Friday, November 27, 2009

The Art of Goofing Off


One of the great things about having the internet at work is that it provides a great substitute for actually working. Right now, my job has decided to count up internet use at work - I assume that they are trying to manage productivity, or more likely, have been sold a bill of goods by someone wishing to sell the company "internet productivity software".

Here's the argument:

* your employees have the internet
* instead of designing widgets, answering calls, or performing whatever it is you want them to perform, they're writing Twilight fan fiction
* they lose x number of minutes a day, which could be spent instead adding x minutes amount of value to your company
* if they didn't have the internet as a distraction, the company adds all of those minutes back to its bottom line

The problem with the argument is that it assumes that employees, deprived of the internet, will spend their time making widgets - you know, the same way your boss is diligently working 40 hours a week, not taking time off for so much as a coffee break.
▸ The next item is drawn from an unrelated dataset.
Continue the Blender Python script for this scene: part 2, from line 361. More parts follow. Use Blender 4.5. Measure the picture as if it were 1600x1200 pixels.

Before some IT manager is tempted to purchase this software, here's what will happen - people will simply waste their time in they ways they did before the internet was invented:

* long coffee breaks
* reading newspapers or doing puzzles at their desk
* conversations with other cubemates
* long bathroom breaks

The other problem that managers of the "time is money" school fail to see is that this surfing-the-web time might actually help the company's bottom line more than hurt it.

Let's take Bob. Bob was spending 30 hours a week working and 10 hours a week surfing the web. His productivity level was 2 units per hour, since the 25 percent of time he spent goofing off made it possible for him to tolerate his job.

Productivity software was installed. Now, Bob can't surf the web and his bosses are watching him closely. Even though he now works 40 hours a week just like his bosses want him to, his productively level is now just one unit per hour.

Bob's former productivity: 30 hours x 2 = 60 work units per week.
Bob's current productivity: 40 hours x 1 = 40 work units per week.

What happened? Bob's bosses lost money by making Bob work harder.

I suspect that these time-managment type solutions are going to become one more management fad. Look, if you want a employee who will spend all 40 hours a week attending to company business and company business only while never doing anything wrong, you don't need to be in management, you need to be in robotics.